MICHEL MARTIN, HOST:

Now it's time for our regular segment Words You'll Hear. That's where we try to understand stories we'll be hearing more about by parsing some of the words associated with them. Today, we're going to talk about a word you'll hear a lot if you follow sports. The word is seed - not the kind you use to grow tomatoes but spelled the same way. You're going to hear it today because today is Selection Sunday. That's the day the NCAA basketball tournament set their brackets. That means by the time you get to work tomorrow, you'll be tempted to join an office pool, and you'll be faced with dozens of seeds - 1st seed versus 16th seed and 7th seed versus 10th seed and so on. But we were wondering - why are they called seeds in the first place? To help answer that question and more, we're joined by sports columnist John Feinstein. He has a new book out on college basketball called "The Legends Club." John Feinstein, welcome. Thanks for joining us.

JOHN FEINSTEIN: Michel, my pleasure. How are you?

MARTIN: Good. So where does the term come from?

FEINSTEIN: Well, it's not that different than planting a seed because what you're doing is you are planting either teams or individuals into a competition. It dates back to tennis. Tennis started it years and years ago when they wanted to make sure that in a major championship like Wimbledon or the U.S. Open that the best players didn't meet in the early rounds.

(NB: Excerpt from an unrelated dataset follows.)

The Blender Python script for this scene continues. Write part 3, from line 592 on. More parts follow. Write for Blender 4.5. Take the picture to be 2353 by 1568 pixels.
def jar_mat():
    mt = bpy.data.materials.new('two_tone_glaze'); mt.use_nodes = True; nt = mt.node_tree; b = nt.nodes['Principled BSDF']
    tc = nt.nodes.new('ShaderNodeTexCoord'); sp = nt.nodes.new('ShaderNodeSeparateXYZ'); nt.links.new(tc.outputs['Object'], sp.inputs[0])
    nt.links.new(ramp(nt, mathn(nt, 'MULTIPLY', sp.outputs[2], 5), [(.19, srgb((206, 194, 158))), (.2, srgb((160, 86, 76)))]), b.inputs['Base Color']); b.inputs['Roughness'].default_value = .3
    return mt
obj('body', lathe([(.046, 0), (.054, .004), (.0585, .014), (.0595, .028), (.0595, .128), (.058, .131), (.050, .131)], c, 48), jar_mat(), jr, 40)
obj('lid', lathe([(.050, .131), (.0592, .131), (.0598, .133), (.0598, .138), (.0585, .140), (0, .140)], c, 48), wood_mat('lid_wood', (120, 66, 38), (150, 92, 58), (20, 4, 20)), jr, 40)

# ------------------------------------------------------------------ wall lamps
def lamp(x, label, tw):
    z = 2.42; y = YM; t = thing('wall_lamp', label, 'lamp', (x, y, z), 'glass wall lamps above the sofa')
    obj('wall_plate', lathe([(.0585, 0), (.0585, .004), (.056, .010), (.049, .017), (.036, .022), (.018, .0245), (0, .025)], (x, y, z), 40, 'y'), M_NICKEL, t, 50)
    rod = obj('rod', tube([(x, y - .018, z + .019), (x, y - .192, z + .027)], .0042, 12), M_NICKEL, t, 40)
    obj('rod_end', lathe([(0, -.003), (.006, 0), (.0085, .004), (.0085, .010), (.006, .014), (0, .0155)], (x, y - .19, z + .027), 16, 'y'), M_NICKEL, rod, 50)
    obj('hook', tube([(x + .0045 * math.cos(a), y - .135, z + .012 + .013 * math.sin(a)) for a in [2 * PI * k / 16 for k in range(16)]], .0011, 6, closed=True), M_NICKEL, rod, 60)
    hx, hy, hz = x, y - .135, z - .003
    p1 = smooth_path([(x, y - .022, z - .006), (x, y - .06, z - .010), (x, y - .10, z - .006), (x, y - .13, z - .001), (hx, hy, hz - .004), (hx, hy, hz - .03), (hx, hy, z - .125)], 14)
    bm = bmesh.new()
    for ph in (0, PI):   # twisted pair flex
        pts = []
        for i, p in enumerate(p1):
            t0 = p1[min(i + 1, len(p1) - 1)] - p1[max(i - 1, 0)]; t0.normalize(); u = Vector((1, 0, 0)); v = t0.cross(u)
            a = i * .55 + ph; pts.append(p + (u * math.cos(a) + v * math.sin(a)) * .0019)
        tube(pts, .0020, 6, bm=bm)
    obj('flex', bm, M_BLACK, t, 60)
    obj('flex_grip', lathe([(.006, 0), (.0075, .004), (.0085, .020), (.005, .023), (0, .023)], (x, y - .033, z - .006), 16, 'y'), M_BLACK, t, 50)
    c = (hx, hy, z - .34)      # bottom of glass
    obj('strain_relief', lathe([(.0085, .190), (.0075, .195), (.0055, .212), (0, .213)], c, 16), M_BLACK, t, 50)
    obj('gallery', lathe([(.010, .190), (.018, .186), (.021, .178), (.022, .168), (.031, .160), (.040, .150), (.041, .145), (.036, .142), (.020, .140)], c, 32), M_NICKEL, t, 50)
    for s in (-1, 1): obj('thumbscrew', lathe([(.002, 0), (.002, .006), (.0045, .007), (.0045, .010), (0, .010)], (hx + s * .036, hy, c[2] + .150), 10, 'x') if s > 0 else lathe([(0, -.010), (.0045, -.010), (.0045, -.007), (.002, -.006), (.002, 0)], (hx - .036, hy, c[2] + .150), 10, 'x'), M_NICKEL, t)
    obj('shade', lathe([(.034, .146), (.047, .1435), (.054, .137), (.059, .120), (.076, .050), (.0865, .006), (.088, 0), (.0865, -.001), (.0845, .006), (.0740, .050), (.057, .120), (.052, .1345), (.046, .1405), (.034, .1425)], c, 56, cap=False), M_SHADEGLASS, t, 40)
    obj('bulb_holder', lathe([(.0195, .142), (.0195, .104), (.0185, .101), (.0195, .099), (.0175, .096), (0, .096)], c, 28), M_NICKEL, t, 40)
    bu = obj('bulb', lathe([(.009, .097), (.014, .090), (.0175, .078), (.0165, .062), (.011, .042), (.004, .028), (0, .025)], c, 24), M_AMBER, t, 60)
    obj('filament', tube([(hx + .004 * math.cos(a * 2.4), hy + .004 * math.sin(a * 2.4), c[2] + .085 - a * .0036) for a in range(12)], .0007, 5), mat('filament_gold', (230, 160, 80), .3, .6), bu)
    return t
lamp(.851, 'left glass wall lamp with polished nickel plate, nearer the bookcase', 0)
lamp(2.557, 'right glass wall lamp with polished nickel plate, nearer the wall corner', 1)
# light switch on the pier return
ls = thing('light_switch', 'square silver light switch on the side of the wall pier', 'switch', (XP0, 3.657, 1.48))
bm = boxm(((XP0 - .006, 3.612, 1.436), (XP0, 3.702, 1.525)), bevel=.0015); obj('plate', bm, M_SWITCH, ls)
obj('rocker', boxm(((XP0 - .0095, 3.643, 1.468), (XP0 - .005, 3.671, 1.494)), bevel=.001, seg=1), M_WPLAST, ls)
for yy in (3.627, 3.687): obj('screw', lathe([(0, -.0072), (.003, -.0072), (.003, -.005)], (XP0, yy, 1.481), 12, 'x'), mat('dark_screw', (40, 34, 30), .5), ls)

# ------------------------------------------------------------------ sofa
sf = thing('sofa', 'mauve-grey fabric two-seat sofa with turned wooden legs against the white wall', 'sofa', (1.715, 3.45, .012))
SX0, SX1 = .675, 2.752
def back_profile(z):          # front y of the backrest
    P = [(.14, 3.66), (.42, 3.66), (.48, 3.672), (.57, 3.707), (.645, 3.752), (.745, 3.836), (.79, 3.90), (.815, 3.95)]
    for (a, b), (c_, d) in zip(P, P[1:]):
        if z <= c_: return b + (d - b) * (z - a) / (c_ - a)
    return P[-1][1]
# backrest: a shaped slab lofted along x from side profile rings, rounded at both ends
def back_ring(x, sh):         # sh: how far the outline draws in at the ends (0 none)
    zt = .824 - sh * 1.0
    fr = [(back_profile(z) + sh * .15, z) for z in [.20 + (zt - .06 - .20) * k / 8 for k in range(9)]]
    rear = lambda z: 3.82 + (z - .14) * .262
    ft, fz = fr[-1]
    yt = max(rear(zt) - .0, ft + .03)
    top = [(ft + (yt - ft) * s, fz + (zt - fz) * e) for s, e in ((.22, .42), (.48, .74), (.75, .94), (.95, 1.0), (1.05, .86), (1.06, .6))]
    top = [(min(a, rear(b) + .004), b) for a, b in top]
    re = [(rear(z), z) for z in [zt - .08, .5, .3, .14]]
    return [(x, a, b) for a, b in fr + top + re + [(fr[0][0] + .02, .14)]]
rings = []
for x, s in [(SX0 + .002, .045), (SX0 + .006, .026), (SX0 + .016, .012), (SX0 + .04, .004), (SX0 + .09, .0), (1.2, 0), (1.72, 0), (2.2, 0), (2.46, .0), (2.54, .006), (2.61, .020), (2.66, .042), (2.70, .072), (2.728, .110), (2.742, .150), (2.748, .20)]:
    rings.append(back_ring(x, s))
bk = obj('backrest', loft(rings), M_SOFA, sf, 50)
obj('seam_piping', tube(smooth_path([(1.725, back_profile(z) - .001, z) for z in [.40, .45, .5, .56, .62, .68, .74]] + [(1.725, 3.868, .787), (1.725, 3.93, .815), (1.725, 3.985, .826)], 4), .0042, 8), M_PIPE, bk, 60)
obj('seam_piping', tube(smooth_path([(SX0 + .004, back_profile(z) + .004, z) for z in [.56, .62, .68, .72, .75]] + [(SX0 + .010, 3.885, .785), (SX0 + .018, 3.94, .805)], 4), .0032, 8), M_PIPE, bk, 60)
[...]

MARTIN: So it began in tennis. Do we have any idea how it began to kind of pollinate the rest of the sports world?

FEINSTEIN: Well, I think that people saw that it made sense. The NCAA didn't start doing it in basketball until 1979 when the tournament expanded. And again, they didn't want to have, you know, the two best teams, say, meeting in the first round or the second round. They want to in theory, based on your record during the regular season, separate the best teams from one another until the last couple of rounds. They've even gone so far now that they seed the number-one teams. In other words, there's a number-one seed that's the number-one number-one seed. Then there's a number-one seed that's the number two and so on down the line. And in golf, when they have a match play event where one player faces one player in each round, again, they seed all 64 players in the match play event that'll be played here a couple weeks as an example.

MARTIN: So the point is to keep it interesting to the end so that the strongest players aren't knocking each other out at the beginning so that they - it winds up being, like, a terrible blowout at the end - that's the idea.

FEINSTEIN: Yeah, that's the idea. It doesn't always work out that way.

MARTIN: So they're kind of gaming us is what you're saying.

FEINSTEIN: Well, a little bit. But it also is supposed to be done in the interest of fairness - that you're being rewarded for playing well by getting a high seed and presumably not having to meet another very good team until the later rounds. Now, particularly in the basketball tournament, we often see higher-seeded teams, which are technically the lower-seeded teams - 12, 13, 14 - beating the lower-seeded teams - 1, 2, 3 , 4 - in early rounds. And that's what makes the tournament exciting because it's a very inexact science and frequently the committee that seeds the teams gets it wrong.

MARTIN: (Laughter) OK, well, that explains that. That's columnist John Feinstein speaking to us from his home outside Washington, D.C. John Feinstein, thanks so much for speaking with us.